Attn: Webmasters | Stop using Helvetica and Lucida Grande!


Why do I consistently see Helvetica and Lucida Grande used for body copy on websites? Do these people not have PCs? Am I missing something here? They might look fine on a Mac but they look like doodoo on a PC with browsers that don’t give aliasing.

Look at Apple’s store as viewed in Firefox on a PC:

Apple store image

That looks terrible. Please use Arial or Lucida Sans Unicode so I don’t vomit when looking at your website.

Thanks.

7 Commenters

  1. Antonio has this to say:

    6/13/2008

    This is why designers list secondary and often tertiary fonts in their CSS. Duh.

  2. admin has this to say:

    6/13/2008

    Antonio, I am a PC user that has Helvetica installed, so my machine obviously won’t display a secondary font.

  3. Steve has this to say:

    10/2/2008

    I totally agree, I keep coming across these sites and just pass them by as they look tacky and are hard to read.

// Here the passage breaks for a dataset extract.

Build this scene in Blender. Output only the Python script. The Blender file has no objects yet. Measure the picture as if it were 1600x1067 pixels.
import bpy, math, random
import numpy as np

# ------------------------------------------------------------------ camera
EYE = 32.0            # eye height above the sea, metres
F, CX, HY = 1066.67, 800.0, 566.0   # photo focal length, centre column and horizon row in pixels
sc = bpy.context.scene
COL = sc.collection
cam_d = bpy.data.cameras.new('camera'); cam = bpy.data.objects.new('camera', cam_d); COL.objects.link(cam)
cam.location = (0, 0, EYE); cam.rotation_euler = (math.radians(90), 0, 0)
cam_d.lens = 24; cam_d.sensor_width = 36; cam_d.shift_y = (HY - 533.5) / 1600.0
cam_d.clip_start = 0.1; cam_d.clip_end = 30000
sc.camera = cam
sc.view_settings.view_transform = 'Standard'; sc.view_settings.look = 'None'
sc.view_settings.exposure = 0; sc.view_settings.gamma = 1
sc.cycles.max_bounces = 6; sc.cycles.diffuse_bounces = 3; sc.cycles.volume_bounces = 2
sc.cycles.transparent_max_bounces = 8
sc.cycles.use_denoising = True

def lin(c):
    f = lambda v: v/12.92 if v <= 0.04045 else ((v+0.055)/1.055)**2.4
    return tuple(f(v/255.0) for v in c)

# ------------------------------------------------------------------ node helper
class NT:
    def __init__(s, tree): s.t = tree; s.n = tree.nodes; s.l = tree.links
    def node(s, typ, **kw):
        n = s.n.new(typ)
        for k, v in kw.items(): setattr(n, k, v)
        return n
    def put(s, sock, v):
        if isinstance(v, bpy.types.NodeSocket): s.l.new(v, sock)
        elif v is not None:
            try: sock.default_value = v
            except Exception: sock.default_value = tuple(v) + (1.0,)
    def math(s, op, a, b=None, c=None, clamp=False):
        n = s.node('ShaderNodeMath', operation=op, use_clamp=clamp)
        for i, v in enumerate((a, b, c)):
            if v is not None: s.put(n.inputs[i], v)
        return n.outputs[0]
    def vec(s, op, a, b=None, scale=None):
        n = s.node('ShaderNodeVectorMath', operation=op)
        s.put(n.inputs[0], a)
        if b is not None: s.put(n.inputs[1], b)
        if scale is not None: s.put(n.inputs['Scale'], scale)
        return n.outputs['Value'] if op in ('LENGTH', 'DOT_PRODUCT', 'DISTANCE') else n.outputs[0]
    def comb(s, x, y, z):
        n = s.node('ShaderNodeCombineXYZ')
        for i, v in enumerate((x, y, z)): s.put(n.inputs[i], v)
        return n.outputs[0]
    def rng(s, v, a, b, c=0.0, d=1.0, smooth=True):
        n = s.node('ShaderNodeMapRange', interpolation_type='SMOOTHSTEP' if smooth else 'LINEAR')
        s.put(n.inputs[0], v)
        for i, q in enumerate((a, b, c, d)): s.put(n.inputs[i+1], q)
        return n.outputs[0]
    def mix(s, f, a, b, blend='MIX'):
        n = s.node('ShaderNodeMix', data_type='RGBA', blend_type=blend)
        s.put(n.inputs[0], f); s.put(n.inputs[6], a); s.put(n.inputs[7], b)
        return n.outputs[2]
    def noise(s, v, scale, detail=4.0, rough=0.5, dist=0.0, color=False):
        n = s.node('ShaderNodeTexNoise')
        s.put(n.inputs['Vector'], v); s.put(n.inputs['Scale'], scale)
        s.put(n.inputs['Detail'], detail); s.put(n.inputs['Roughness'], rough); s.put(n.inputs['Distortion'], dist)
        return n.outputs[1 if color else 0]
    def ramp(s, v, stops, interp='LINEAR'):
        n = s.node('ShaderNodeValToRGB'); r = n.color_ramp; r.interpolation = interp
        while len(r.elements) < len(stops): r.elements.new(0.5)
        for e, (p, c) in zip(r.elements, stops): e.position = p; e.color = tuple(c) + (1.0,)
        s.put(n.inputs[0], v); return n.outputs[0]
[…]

    I’ve also noticed that some sites look bad in Firefox 3 but look ok in the inferior IE7 – see Adobe’s dreamweaver cs4 page for example – http://www.adobe.com/products/dreamweaver/?promoid=BPDEC – as with Apple I would have thought these sites would be aimed at all browsers.

    It’s a wierd practice that seems to be gaining pace.

  4. James has this to say:

    3/20/2009

  5. Marcel has this to say:

    4/13/2009

    James, not working with FireFox. Businesses need to account for PC users. Still a huge chunk who have to look at diarrhea.

  6. Darryl has this to say:

    12/4/2009

    In this situation I would suggest using a CSS font stack with Segoe UI as the primary font (PC users) , Helvetica as secondary (Mac users) and sans-serif or Arial as the tertiary font.
    Segoe UI looks very similar to Helvetica but is specifically designed to be highly-legible at small point sizes for screen-based applications. It comes installed with Windows Vista, Windows 7 -even some XP users have this font installed.